Salt
is one of the most valuable ingredients of human nutrition and it is in great
sufficiency everywhere on Earth, either as a mineral or dissolved in seawater
at a percentage of about 2-3% by weight.
Salt is a cheap product and only few are the ones entering the process of producing it from seawater, avoiding salt packages for which they are not sure of their composition this way. On the other hand, once we want to produce our homemade sea salt, the quantity of seawater we collect is related to the quantity of sea salt we want to gather, and indicatively we can say that out of 100 kg of seawater, we will eventually get about 2.5 kg of sea salt.
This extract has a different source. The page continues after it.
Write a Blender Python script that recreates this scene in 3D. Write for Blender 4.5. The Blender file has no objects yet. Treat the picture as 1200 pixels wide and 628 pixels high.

Once we have collected the
seawater in containers, we transfer it to new containers by filtrating it with a tulle. This procedure isolates the foreign bodies that float in seawater as well as removes many other bodies
that are not visible with the naked eye. After we have filtrated the whole quantity of seawater, we leave it in the new containers for 2 days in order to
let other unwanted bodies that did not isolated by the tulle to settle on the
bottom of the containers.
On the third day we carry
out a new transfusion of seawater into
new containers again, and according to this procedure we leave a small quantity
of seawater in the initial containers
that will be thrown away, which contains potentially undesirable substances
that have settled on the bottom of the containers. At the end of this final
procedure there is only seawater left in the new containers, that must evaporate
and leave pure sea salt in the pot after its evaporation, and the quickest way
to do this is the boiling method.
Our sea salt is stored by
placing it in glass jars that are airtight, because salt is hygroscopic and has
the ability to bind the humidity of the
atmosphere. This phenomenon can petrify our sea salt and force us every time we
want to use it to hit it in the mortar. When sea salt petrifies becomes hard
and this is something we probably want to avoid.